Die Zahhak-Geschichte
So, wie die Schweizer die Geschichte von Tell kennen, ist jedem Iraner die Zahhak-Geschichte aus dem «Buch der Könige» («Schanameh») ein Begriff. Der iranische Dichter Ferdousi verfasste sie vor 1000 Jahren. Sie handelt vom Dämonenkönig Zahhak, den der Teufel auf die Schultern küsste. Daraus wuchsen ihm Schlangen, die jeden Tag mit den Gehirnen zweier Jünglinge zu füttern sind.
Schmied Kaveh lehnt sich gegen die brutale Herrschaft Zahhaks auf, als ihm dieser den Sohn nehmen will, um ihn den Schlangen zu opfern. Ähnlich lehnt sich Tell nach dem Apfelschuss gegen die Tyrannei Gesslers auf. Nicht nur die beiden Geschichten weisen Parallelen auf, die Theatergruppen verwenden auch ähnliche Elemente in ihrem Spiel.
Rollentausch
Seit zwei Jahren arbeiten die Theatergruppen aus der Schweiz und dem Iran gemeinsam am Mythentausch. Beide Gruppen nehmen sich den jeweiligen Helden der anderen Kultur vor und interpretieren dessen Geschichte auf ihre Weise. Daraus entstand eine Inszenierung in drei Teilen: Die Tell-Geschichte von iranischen Schauspielern aufgeführt, die Zahhak-Geschichte vom Schweizer Kollektiv gespielt und anschliessend der «Garten der Helden», den beide Gruppen gemeinsam entwickelt haben.

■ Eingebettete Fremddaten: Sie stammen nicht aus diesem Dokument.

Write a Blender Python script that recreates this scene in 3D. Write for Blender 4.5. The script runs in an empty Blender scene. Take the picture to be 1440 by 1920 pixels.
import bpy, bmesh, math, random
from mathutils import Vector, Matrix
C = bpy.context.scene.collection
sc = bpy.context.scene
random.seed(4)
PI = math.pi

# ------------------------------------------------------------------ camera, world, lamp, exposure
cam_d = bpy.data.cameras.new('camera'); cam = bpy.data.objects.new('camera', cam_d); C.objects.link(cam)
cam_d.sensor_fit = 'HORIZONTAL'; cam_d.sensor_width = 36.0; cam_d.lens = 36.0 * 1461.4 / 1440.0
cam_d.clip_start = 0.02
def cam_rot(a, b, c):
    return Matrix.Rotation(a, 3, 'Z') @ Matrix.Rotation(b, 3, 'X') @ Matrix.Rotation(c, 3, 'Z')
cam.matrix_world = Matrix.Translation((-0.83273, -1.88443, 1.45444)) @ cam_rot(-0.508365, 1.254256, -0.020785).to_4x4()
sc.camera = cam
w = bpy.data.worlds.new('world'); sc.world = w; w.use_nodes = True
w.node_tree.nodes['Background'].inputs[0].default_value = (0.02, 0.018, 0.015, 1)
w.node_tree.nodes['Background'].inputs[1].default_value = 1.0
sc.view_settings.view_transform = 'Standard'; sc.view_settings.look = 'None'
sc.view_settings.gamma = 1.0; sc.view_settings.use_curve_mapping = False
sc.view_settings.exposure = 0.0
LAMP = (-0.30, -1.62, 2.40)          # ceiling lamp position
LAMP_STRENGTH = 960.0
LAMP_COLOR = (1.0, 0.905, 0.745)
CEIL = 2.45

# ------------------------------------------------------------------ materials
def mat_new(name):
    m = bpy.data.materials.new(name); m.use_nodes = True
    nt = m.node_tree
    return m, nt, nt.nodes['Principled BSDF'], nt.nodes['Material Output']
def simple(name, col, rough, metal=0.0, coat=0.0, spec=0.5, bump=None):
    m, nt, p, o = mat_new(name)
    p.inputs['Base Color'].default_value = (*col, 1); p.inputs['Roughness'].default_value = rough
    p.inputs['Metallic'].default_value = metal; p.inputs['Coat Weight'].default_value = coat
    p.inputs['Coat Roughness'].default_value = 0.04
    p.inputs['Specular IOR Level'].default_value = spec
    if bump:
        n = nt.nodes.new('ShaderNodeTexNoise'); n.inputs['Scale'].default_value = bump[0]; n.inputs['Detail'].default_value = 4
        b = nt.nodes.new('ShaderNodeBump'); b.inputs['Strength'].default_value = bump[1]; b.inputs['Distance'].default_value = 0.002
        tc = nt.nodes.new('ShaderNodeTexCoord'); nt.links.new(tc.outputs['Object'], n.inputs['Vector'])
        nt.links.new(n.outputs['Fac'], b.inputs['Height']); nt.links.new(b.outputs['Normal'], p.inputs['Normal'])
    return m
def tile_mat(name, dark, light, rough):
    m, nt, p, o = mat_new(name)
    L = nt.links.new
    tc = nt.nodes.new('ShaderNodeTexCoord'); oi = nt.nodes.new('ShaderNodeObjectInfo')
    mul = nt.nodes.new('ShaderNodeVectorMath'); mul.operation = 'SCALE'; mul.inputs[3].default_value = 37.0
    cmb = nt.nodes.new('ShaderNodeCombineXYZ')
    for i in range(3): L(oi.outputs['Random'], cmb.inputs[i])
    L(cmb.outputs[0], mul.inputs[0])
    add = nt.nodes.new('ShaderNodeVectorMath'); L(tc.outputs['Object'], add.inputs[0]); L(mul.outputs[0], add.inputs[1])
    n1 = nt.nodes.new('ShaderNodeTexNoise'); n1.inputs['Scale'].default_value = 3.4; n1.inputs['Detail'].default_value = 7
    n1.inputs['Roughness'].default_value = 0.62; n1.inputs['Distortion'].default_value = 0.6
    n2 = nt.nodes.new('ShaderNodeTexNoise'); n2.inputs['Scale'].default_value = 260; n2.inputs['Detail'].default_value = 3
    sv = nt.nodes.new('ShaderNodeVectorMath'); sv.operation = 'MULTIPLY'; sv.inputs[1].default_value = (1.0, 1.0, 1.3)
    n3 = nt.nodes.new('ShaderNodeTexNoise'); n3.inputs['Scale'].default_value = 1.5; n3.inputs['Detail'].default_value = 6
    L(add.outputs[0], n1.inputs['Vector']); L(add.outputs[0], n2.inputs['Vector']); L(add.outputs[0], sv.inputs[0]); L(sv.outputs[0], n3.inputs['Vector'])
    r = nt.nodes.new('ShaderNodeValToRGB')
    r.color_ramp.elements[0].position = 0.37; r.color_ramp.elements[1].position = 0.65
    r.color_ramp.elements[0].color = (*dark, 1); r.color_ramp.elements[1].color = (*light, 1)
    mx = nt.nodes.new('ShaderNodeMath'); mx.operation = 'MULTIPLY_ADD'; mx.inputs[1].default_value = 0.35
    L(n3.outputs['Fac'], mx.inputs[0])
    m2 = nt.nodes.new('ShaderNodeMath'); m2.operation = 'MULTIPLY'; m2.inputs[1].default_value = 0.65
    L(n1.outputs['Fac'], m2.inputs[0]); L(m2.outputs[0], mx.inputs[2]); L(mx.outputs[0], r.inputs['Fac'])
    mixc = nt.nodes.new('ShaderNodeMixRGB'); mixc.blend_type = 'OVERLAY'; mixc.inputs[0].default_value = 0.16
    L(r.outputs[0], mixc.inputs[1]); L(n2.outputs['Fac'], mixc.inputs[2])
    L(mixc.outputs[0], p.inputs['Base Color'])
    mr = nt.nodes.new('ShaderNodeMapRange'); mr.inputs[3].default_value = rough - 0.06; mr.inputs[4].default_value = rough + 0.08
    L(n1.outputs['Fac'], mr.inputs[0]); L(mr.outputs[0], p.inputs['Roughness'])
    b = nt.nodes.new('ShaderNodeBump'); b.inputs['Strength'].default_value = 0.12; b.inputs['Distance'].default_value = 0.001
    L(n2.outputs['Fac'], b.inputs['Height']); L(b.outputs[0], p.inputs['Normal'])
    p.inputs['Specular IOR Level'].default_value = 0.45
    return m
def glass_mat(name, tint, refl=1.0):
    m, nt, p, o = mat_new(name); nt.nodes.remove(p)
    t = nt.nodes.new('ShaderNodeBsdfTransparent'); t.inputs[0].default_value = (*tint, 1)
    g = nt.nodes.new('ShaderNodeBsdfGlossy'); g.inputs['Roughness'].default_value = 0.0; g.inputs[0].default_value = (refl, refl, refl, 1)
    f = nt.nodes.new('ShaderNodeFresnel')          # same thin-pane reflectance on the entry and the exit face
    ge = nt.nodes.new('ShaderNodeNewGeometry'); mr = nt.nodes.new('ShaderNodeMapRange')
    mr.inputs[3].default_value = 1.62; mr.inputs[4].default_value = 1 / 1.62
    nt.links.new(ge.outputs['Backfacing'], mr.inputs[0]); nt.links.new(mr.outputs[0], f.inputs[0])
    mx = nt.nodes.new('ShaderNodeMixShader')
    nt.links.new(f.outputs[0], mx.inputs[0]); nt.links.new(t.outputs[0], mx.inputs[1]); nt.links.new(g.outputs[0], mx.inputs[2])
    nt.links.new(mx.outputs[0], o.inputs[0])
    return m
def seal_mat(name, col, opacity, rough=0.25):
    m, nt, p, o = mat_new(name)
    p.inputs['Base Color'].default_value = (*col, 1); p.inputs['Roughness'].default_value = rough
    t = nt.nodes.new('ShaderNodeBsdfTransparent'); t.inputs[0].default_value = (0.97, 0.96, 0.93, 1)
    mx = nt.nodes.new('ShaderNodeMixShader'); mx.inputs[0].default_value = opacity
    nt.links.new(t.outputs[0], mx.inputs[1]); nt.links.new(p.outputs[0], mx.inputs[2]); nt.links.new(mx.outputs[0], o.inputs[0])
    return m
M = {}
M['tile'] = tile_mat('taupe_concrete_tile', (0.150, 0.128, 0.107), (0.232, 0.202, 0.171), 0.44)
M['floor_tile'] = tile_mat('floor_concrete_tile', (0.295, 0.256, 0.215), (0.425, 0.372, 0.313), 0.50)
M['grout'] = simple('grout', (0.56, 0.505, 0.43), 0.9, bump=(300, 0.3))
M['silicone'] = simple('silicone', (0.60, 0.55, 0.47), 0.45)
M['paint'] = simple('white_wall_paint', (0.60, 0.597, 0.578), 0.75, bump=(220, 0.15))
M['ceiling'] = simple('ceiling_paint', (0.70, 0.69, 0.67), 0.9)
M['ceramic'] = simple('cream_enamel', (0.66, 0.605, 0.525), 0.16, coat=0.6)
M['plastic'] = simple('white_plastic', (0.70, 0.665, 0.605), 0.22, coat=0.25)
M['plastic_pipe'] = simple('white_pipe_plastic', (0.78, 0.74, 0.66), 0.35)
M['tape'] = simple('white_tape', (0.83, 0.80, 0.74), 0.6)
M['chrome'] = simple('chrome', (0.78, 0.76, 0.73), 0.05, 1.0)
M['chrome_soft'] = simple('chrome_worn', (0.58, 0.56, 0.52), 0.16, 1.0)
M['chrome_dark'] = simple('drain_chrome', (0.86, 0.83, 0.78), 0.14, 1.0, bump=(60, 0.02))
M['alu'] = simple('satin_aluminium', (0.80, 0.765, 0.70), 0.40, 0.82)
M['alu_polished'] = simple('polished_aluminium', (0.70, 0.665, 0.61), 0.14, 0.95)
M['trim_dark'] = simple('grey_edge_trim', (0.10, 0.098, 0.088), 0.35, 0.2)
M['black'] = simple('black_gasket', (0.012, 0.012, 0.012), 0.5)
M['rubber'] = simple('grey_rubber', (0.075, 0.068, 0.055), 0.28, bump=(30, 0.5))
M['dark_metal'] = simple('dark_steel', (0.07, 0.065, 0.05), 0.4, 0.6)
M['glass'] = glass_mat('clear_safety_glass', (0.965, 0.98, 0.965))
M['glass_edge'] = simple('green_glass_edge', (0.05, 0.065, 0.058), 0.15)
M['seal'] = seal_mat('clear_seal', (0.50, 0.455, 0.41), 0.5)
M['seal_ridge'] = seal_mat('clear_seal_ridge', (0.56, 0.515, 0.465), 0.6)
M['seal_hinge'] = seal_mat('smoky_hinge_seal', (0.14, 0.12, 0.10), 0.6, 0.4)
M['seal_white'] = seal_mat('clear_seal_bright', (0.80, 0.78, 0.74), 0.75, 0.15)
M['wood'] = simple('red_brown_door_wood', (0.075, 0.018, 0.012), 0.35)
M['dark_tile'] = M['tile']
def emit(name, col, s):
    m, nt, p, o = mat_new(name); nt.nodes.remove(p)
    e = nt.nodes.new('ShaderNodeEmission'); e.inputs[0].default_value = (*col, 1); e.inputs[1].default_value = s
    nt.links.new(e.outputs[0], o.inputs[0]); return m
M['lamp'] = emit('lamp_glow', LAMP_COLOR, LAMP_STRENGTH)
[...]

Niklaus Helbling, Regisseur und Mitbegründer der Theatergruppe «Mass & Fieber», hat mit dieser länderübergreifenden Produktion Neuland betreten. Er sieht die Inszenierung als Experiment, bei dem beide Gruppen von der jeweils anderen Spielweise und Theaterform profitieren.
Diesen Sommer haben sich nun die Gruppen mit ihren bereits eingespielten Teilstücken zu den abschliessenden Proben in Altdorf getroffen. Das alte Sacklager Eyschachen bietet mit seinem hohen Raum eine schöne Kulisse für die spezielle Inszenierung. Eine typisch runde Bühne: Der Iraner steht im Zentrum einer halbrunden Zuschauertribüne. Nach den beiden Stücken Tell und Zahhak verlässt das Publikum gemeinsam mit den Schauspielern diese «Arena» und tritt in den «Garten der Helden» ein. Darin kann sich der Zuschauer frei bewegen, traditionell iranischen Tee trinken und das Aufeinandertreffen der beiden Helden mitverfolgen.
Die Politik ausblenden
Die Mitglieder der Gruppe Don Quixote kennen die Geschichte Tells bereits aus ihrer Kindheit: Sie wurde als Trickfilm im iranischen Fernsehen gezeigt. Bei der nun erarbeiteten Version der Geschichte verwenden die Schauspieler Elemente aus dem «Zurkhaneh» – dem iranischen Krafthaus-Sport: Akrobatik und Disziplin. Der Sportler erlernt einen Heldenkodex, nach dem er sich zu verhalten hat.
Der iranische Regisseur Ali Asghar Dashti sieht in Tell ein Stück weit einen iranischen Helden und kann sich gut in die Geschichte einfühlen. Schwieriger hat sich die Arbeit für den Schweizer Regisseur Niklaus Helbling gestaltet: «Neben der Umstellung auf die Rundbühne mussten wir uns in einen unbekannten Mythos einarbeiten, den wir den Schweizer Zuschauern – im Gegensatz zur Tell-Geschichte – erst noch erzählen müssen.»
Die beiden Regisseure verzichten auf politische Aussagen, obwohl das Thema Befreiung gerade in Iran aktuell ist, wo Meinungsfreiheit und Bürgerrechte eingeschränkt sind. Diese Aus- klammerung der politischen Komponente soll spätere Aufführungen in Iran möglich machen.